1911 Encyclopædia Britannica/Murray, Eustace Clare Grenville
MURRAY, EUSTACE CLARE GRENVILLE (1824–1881), English journalist, was born in 1824, the natural son of the 2nd duke of Buckingham. Educated at Magdalen Hall (Hertford College), Oxford, he entered the diplomatic service through the influence of Lord Palmerston, and in 1851 joined the British embassy at Vienna as attaché. At the same time he agreed to act as Vienna correspondent of a London daily paper, a breach of the conventions of the British Foreign Office which cost him his post. In 1852 he was transferred to Hanover, and thence to Constantinople, and finally, in 1855, was made consul-general at Odessa. In 1868 he returned to England, and devoted himself to journalism. He contributed to the early numbers of Vanity Fair, and in 1869 founded a clever but abusive society paper, the Queen’s Messenger. For a libel published in this paper Lord Carrington horsewhipped him on the doorstep of a London club. Murray was subsequently charged with perjury for denying on oath his authorship of the article. Remanded on bail, he escaped to Paris, where he subsequently lived, acting as correspondent of various London papers. In 1874 he helped Edmund Yates to found the World.

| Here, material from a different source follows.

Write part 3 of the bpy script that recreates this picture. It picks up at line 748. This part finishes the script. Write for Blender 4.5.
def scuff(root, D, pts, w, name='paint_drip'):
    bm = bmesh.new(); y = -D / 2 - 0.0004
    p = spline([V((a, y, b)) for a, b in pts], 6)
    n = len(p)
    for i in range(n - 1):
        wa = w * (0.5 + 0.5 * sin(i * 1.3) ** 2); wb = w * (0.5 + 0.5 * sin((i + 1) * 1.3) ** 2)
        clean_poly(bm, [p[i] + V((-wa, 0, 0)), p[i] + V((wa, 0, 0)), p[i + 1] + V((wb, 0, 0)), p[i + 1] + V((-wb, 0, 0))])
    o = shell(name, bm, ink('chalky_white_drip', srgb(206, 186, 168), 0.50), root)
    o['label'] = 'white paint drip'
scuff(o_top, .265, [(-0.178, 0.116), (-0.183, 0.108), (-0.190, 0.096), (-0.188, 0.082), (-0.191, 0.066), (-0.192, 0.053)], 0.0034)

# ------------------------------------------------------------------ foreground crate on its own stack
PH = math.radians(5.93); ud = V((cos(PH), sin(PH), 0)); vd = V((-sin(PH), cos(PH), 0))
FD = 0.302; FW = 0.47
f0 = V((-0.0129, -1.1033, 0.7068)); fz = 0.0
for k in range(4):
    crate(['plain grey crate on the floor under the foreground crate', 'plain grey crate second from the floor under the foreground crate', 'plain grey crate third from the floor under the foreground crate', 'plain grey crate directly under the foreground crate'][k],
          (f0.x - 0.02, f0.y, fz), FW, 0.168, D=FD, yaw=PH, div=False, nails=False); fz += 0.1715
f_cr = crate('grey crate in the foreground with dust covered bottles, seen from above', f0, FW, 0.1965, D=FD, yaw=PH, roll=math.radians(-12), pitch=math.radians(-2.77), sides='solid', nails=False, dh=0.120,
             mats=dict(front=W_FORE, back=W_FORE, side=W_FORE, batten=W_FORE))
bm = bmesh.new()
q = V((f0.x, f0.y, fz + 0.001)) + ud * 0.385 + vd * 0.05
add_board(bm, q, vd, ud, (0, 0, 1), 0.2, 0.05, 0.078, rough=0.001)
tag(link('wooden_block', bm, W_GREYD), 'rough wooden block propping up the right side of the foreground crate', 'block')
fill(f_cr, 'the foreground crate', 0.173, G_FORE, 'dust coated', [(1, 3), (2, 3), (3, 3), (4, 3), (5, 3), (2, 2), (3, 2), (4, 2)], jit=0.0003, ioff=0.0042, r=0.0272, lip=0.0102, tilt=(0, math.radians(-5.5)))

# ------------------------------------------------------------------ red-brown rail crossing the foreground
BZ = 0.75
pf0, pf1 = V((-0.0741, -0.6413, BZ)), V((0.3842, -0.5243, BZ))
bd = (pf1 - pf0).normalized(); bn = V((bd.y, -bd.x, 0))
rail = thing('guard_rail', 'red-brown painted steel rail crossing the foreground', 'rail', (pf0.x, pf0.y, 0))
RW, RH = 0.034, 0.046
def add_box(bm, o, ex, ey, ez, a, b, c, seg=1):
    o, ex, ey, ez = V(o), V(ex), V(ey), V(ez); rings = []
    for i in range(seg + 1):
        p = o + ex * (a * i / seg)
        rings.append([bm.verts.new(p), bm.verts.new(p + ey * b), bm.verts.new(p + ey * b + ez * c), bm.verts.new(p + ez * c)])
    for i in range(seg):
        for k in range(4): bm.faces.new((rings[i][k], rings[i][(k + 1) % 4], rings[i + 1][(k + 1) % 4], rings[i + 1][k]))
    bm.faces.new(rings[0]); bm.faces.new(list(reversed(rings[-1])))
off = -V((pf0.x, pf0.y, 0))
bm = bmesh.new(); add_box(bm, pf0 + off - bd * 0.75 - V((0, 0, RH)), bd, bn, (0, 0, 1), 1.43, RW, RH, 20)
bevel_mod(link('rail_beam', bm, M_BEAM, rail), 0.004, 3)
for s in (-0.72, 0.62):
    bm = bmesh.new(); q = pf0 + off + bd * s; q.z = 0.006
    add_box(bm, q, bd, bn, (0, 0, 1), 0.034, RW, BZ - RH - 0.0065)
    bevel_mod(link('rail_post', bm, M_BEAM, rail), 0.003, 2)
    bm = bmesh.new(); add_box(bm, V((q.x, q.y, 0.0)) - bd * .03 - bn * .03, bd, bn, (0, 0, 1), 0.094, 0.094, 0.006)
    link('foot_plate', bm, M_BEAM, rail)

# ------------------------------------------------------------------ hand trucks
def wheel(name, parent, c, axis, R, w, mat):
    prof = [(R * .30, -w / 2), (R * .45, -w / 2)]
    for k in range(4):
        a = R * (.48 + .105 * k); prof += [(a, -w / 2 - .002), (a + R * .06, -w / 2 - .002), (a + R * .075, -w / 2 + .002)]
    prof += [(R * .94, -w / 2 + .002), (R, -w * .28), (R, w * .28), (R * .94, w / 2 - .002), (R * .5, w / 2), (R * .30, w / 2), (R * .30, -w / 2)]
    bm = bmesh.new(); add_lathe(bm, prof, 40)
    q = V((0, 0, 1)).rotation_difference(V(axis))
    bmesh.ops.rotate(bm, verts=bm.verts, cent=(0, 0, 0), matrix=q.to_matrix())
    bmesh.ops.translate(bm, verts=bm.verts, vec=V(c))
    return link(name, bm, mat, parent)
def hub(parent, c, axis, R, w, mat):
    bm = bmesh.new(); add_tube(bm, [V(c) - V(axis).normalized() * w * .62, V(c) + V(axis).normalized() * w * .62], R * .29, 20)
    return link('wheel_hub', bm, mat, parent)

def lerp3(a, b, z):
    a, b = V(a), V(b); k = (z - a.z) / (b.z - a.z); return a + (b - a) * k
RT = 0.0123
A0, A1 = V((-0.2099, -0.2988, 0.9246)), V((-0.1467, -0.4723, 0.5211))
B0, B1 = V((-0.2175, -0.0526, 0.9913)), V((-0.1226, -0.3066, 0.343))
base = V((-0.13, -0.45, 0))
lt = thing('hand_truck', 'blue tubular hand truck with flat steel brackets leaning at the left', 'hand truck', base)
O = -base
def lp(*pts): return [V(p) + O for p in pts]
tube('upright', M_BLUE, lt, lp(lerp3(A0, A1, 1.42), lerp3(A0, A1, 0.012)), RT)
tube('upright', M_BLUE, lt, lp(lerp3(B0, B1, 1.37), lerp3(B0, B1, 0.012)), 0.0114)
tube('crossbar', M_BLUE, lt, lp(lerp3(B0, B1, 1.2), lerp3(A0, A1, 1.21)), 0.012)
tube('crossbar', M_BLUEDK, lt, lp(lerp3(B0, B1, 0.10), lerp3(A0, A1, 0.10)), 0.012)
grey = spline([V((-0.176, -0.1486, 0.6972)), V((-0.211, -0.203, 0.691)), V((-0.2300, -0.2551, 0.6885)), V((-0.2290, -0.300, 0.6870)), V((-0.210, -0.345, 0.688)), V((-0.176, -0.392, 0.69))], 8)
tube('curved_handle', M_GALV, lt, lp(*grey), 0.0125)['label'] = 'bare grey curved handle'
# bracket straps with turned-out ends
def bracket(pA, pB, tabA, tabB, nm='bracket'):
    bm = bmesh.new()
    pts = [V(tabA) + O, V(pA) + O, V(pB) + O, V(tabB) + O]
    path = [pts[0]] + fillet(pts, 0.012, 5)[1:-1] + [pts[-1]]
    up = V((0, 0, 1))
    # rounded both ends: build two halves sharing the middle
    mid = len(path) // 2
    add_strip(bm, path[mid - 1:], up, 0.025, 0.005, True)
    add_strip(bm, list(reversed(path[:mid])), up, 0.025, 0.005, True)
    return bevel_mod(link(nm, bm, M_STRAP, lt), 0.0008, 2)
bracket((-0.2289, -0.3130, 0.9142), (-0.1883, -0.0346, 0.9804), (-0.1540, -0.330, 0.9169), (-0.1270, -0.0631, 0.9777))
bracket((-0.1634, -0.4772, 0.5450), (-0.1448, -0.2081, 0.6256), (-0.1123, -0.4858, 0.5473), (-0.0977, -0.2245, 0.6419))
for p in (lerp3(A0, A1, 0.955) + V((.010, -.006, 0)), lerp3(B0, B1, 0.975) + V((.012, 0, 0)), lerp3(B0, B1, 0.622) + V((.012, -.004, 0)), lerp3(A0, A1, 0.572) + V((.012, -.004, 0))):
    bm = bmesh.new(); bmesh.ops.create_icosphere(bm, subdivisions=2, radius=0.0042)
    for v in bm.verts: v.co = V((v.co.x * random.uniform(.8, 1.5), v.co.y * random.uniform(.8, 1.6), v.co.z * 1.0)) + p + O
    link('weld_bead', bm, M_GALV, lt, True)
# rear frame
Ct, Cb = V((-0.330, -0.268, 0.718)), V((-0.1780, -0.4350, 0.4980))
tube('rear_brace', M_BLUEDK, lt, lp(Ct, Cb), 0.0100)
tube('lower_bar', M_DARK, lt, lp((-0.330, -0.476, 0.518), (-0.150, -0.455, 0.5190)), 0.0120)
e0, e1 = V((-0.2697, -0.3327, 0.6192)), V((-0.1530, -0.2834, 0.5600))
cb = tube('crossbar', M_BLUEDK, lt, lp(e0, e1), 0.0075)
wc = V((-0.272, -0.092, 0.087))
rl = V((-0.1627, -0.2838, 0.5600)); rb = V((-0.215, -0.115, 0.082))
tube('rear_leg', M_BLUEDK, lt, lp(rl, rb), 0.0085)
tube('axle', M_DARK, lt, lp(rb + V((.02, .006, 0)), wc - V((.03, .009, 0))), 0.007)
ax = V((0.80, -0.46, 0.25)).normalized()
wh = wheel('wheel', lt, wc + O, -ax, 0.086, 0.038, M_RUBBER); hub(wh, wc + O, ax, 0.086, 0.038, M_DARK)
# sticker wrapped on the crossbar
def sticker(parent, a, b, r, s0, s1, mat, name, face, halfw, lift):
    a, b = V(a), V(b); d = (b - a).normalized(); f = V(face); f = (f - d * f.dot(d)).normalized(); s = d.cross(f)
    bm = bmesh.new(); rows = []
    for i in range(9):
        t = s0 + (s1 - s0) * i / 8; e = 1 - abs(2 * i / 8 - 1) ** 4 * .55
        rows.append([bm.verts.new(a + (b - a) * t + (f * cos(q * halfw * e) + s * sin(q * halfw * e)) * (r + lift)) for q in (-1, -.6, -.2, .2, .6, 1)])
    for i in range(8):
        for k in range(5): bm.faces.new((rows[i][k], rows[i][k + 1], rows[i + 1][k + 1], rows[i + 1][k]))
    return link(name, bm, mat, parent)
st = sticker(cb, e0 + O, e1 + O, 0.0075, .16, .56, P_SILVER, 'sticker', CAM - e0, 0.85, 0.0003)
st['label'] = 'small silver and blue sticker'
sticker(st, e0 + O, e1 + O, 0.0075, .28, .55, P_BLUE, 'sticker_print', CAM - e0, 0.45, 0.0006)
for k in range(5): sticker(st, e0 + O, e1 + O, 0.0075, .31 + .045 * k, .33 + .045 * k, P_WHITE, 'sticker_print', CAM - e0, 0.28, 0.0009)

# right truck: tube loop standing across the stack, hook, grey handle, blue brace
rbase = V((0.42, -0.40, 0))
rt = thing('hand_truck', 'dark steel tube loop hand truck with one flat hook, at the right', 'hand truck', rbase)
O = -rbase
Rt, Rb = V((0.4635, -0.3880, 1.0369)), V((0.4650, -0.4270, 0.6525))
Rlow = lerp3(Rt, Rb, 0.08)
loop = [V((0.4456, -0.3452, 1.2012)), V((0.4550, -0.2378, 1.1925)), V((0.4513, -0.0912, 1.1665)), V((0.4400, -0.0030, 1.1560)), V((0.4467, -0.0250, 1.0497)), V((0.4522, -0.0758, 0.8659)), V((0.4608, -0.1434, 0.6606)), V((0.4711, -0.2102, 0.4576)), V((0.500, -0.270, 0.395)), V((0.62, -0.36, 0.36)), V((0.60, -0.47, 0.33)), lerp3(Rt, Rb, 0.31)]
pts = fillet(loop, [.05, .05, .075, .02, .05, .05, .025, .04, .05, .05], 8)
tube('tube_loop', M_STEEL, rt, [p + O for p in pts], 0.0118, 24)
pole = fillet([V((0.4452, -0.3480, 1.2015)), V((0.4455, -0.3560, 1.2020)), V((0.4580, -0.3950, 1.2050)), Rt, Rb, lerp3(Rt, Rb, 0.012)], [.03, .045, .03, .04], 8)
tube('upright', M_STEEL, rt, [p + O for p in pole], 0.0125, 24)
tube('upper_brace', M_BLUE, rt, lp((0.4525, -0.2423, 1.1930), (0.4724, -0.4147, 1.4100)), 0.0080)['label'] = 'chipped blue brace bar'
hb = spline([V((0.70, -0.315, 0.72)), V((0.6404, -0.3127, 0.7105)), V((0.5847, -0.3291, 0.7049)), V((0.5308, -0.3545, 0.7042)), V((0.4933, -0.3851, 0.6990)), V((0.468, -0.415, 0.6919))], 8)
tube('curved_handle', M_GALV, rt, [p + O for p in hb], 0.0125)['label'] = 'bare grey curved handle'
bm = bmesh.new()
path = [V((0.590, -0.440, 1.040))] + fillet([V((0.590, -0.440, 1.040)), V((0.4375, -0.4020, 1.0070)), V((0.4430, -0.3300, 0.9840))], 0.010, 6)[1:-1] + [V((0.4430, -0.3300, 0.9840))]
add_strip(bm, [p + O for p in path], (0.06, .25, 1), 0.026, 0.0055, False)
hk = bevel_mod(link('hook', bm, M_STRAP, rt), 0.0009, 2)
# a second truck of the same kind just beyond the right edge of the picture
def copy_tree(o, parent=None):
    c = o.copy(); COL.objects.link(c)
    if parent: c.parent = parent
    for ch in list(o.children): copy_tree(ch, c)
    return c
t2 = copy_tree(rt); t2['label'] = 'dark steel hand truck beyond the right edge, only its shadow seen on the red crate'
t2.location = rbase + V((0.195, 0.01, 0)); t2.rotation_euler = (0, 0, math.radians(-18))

Murray died at Passy on the 20th of December 1881. His score of books, several of which were translated into French and published in Paris, include French Pictures in English Chalk (1876–1878); The Roving Englishman in Turkey (1854); Men of the Second Empire (1872); Young Brown (1874); Sidelights on English Society (1881); and Under the Lens: Social Photographs (1885).